Walking into the Donmar with the seating closed in, the stage set with a circle of wooden school chairs and the colour drained from a metallic coloured set and cold lighting, you get the sense that what you're about to see is an "issue" play, such is the atmosphere created. The problem is that two and a half hours later, you leave still wondering which of the issues that have been thrown at you were meant to have stuck.
It's a shame that a piece which seems to have started off with so much to say about such an important theme has ended up saying very little about too many themes.
Ostensibly, Teddy Ferrara is based on the real life events surrounding American student Tyler Clementi, who, in 2010, took his own life after discovering that his roommate had been spying on his gay 'encounters'. The eponymous character goes through the same experience in the first act of the play and we see how this impacts the students and faculty at his University as they try to accept and learn from the culture of bullying towards minorities that this has thrown into the headlights. So far, so simple and - whilst arguably a little passé for a London theatre audience who likely have a more advanced understanding of equality than most - so worthy a subject to deal with. However, in reality, this story seems to exist here mainly as a subplot for which to carry the other characters and their individual life issues; not really about Teddy, but rather about their own back stories. Yes, bullying and suicide are indeed explored, but so is neurosis, loneliness, trust, politics, labelling, disability, hypocrisy, self pity, sex, closetedness... I could go on...
For me the piece is ultimately an exploration of how non-verbal communication can lead to isolation and a lack of self identity in today's world. I don't know if the playwright, Christopher Shinn, set out to make this point, but his writing definitely alludes to that. There are constant references to "texting" both as a means of keeping couples together and driving them apart, whilst in face to face communication, they find it difficult to commit or emote. A Facebook community is seen as the most natural and effective way to bring people together (exemplified by the lack of attendance at the initial LBTGQ group "real life" meeting and the ongoing forgetfulness to invite outsider Teddy to join that all-important Facebook group).

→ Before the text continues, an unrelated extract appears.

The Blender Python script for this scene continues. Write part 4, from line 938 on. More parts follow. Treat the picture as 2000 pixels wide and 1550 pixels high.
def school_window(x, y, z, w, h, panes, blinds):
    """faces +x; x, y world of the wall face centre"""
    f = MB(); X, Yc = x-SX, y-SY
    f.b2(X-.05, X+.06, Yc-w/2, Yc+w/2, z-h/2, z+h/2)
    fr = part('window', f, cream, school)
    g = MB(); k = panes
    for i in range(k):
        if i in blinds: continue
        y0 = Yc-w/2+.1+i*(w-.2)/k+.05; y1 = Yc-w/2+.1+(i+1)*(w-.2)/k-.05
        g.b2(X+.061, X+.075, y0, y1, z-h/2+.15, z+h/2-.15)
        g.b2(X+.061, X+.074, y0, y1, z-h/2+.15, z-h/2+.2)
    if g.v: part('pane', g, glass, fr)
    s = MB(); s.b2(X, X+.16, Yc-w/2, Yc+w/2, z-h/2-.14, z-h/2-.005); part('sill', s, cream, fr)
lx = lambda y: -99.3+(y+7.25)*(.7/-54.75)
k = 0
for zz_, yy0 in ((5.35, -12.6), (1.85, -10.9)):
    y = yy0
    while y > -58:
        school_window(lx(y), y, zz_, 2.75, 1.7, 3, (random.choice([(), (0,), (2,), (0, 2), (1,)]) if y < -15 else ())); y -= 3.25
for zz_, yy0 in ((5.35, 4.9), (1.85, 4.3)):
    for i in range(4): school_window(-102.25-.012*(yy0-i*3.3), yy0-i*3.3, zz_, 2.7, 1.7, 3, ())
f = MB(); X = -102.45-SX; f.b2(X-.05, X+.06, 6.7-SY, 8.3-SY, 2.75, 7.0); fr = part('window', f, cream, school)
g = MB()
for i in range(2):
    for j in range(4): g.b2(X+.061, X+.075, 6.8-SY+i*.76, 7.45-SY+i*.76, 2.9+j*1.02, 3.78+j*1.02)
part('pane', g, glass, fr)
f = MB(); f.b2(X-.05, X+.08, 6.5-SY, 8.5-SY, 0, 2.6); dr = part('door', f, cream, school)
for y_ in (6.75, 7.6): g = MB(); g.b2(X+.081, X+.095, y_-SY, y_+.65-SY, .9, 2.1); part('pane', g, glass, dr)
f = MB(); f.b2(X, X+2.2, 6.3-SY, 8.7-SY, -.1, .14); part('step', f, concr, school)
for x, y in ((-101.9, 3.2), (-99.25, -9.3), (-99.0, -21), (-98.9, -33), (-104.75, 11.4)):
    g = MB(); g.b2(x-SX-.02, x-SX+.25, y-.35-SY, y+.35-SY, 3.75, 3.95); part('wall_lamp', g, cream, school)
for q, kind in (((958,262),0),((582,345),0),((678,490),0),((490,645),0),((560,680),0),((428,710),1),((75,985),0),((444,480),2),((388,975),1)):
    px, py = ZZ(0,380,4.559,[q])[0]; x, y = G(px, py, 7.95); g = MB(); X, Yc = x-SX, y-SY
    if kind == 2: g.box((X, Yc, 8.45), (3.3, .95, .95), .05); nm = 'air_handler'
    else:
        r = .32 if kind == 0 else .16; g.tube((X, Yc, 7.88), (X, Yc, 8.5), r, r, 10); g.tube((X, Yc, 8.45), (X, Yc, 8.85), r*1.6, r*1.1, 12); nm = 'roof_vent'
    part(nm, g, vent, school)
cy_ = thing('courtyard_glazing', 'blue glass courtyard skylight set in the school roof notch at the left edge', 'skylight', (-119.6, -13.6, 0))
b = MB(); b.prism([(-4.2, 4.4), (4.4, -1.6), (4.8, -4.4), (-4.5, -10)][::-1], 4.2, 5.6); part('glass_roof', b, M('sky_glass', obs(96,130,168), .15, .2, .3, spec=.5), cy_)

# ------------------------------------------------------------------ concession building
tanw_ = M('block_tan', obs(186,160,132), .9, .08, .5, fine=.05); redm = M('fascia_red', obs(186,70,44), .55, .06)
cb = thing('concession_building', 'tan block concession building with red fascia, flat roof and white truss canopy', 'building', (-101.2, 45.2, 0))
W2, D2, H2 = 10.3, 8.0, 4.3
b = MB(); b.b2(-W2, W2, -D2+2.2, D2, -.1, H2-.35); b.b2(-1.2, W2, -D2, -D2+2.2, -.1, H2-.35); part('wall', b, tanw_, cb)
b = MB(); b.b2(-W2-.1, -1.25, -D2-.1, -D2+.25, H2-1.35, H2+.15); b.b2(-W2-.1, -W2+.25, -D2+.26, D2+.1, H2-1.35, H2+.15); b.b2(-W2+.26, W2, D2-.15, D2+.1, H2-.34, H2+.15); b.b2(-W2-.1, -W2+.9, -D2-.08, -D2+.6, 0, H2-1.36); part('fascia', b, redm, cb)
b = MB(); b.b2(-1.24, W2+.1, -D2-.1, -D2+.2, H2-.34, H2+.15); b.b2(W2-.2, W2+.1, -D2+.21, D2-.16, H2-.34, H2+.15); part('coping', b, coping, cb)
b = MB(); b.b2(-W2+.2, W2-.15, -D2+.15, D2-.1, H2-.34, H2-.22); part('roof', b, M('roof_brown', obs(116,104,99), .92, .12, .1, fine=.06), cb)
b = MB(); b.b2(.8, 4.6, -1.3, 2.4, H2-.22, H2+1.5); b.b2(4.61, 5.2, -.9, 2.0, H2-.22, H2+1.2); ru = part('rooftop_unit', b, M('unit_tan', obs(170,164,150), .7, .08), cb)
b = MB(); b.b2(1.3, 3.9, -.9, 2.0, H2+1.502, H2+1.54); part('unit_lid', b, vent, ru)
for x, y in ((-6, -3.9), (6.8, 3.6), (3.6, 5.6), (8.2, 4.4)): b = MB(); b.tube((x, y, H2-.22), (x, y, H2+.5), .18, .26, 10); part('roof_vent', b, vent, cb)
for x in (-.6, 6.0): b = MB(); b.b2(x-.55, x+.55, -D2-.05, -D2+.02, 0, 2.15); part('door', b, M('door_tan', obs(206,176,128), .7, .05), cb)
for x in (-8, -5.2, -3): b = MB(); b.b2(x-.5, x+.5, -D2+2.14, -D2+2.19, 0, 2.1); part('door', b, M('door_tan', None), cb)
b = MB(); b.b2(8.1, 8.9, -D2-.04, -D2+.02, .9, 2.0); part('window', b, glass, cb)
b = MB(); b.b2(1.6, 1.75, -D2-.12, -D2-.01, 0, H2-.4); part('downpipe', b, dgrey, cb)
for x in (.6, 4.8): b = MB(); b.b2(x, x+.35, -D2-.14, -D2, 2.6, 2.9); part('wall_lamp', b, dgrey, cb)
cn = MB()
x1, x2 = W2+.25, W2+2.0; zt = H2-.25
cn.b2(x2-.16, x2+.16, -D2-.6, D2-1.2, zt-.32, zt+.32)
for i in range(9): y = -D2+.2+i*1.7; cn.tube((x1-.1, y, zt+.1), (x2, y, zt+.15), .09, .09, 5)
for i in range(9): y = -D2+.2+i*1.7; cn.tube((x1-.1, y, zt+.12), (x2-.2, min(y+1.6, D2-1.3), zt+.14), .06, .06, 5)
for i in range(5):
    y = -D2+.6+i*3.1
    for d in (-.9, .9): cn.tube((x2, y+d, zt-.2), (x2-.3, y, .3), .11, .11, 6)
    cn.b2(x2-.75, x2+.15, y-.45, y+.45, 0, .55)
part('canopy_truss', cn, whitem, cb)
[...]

And it isn't only the references to non-verbal communication that make this point. Stylistically the dialogue between characters is at times clunky and lacking of any reality of how people speak - making it difficult for the actors to convince us that there are any real relationships (or even listening) taking place ("I think I'm depressed. Will you rub my feet?", "We can go for a walk (but) it doesn't have to be a 'walk'" make you wince rather than believe in any building of emotion). However when it comes to monologues or speeches - particularly by Matthew Marsh as the University President wanting to run for Senate - the characters suddenly come alive. The fact that they only seem real when they're not listening adds to the feeling that we're only comfortable when in our own world, whilst inexorably lonely for not knowing what our role in the wider world should be.
With so many subplots going on - and the lack of belief we have for the relationships playing out in front of us - the many scenes are raced on and off stage with plot time moving forward in the flick of a lighting cue, giving us little time to catch up. It starts to feel like a feature length episode of a soap opera that wants to give air time to every theme it possibly can - at the expense of anything getting the time it really needs or deserves.
The times it does grab you are when Teddy himself is on stage in the first act ("Ted - that's what I call myself on Facebook"; giving another nod to our strive to create our 'selves'). Ryan McParland demands your focus as he embodies this ultimately dislikeable character - dislikeable not for any real reasons other than his awkward gait, his mouth cankers that mean globs of spittle appear on his lip and slop onto the floor, and his lack of social conversational skills (inappropriately offering sex as the way to connect with other gay men he's just met as he does in his online webcam site persona where he has seen that people seem to listen to him providing they can then watch him masturbate. The importance of anonymous sex for gay men is another of the many big and interesting subjects that is touched on from time to time - but as one of the many it also doesn't really go anywhere). McParland creates his own pace when on stage and it is his scenes that are the most believable - there is no actorly or verbal awkwardness in his betrayal of the character's awkwardness and his performance is all the better for this. There are big things ahead for the actor and his performance alone makes the play worth seeing - I wouldn't be surprised by an award or two for him, if not for the play itself.
It's a shame that a piece which seems to have started off with so much to say about such an important theme has ended up saying very little about too many themes. The challenges to our culture, the lessons we could learn, the emotions it could create, are all opportunities that have been missed by feeding us way too many ingredients to fully digest any with satisfaction. I don't know if the cast are struggling with this too but at the curtain call they seemed to display an air of sadness as they took their bow that unfortunately wasn't shared by a somewhat unemotional and confused audience.